Experimentaba eso de una manera aún más intensa cuando asistía a los sacramentos más ordinarios, considerados los más importantes: el bautismo y la comunión. Aquí me enfrentaba a actos que no eran incomprensibles, bien al contrario, su sentido era claro; me parecían tentaciones, y me veía en el dilema de mentir o rechazarlos. Nunca olvidaré el doloroso sentimiento que tuve el día que comulgué por primera vez después de muchos años. Los oficios, la confesión, los mandamientos eran comprensibles para mí, me daban la gozosa conciencia de descubrir el sentido de la vida. Explicaba la comunión como un acto realizado en memoria de Cristo, un acto que significaba la purificación de todo pecado y la aceptación total de la doctrina de Cristo. Si esa explicación era artificiosa, yo no me daba cuenta. Era tan feliz al humillarme y al arrodillarme ante mi confesor, un sacerdote tímido y sencillo, al arrancar de mi alma toda la suciedad, confesando mis vicios, tan feliz al unirme en pensamiento a las aspiraciones de los Padres que escribieron las oraciones de devoción, tan feliz por la unión con todos los creyentes, los de otro tiempo y los de hoy, que no reparé en el artificio de mi explicación. Pero cuando me acerqué a las Puertas Reales y el sacerdote me obligó a repetir que yo creía que lo que estaba a punto de tomar era el verdadero cuerpo y la sangre de Cristo sentí un dolor en el corazón. No era sólo una nota discordante; esa exigencia cruel no podía más que emanar de alguien que nunca hubiera sabido qué era la fe. Si ahora me permito decir que era una cruel exigencia, entonces ni siquiera lo había pensado, sólo sentía un dolor indescriptible. Ya no me encontraba en la situación en la que me hallaba cuando era joven, cuando creía que todo estaba claro en la vida; llegué a la fe porque, con excepción de ésta, no había encontrado nada, absolutamente nada, sino la muerte, por eso me era imposible rechazar esa fe, y me sometí. Hallé en mi alma un sentimiento que me ayudó a soportarlo. Era un sentimiento de autohumillación y de resignación. Me sometí, tomé ese cuerpo y esa sangre sin ningún sentimiento de blasfemia, con el deseo de creer, pero el golpe ya había sido asestado. Y sabiendo por anticipado lo que me aguardaba, ya no pude volver a hacerlo una segunda vez.

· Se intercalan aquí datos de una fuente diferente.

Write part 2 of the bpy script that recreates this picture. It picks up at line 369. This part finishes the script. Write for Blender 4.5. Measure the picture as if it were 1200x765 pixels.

Sin embargo, continué observando el ritual de la Iglesia, convencido todavía de que en esa fe que profesaba estaba la verdad; y entonces me ocurrió algo que ahora está claro para mí, pero que en ese momento me pareció extraño.

Escuchaba la conversación de un peregrino, un campesino ignorante, sobre Dios, la fe, la vida, la salud, y el conocimiento de la fe se abrió ante mí. Me acercaba al pueblo, escuchaba sus juicios sobre la vida, sobre la fe, y cada vez comprendía mejor la verdad. Lo mismo me pasaba durante la lectura de Cheti Minei (Martirologio) y los Prólogos, que se convirtieron en mi lectura preferida. A excepción de los milagros, a los que consideraba fábulas que expresaban un pensamiento, esas lecturas me descubrían el sentido de la vida. Allí estaban las vidas de Macario el Grande, del príncipe Iosaf (la historia de Buda), los escritos de Juan Crisóstomo, las historias del viajero en el pozo, del monje que descubrió oro y de Pedro el Publicano; allí se encontraban las historias de los mártires, y todas proclamaban que la vida no acaba con la muerte. Eran historias de hombres analfabetos y estúpidos que habían hallado la salvación aunque no supieran nada de las enseñanzas de la Iglesia.

Pero en cuanto me mezclaba con creyentes instruidos o leía sus libros, surgían en mí ciertas dudas, insatisfacción y amargura respecto a sus argumentos, y sentía que cuanto más ahondaba en sus discursos, más me alejaba de la verdad y más me acercaba al abismo.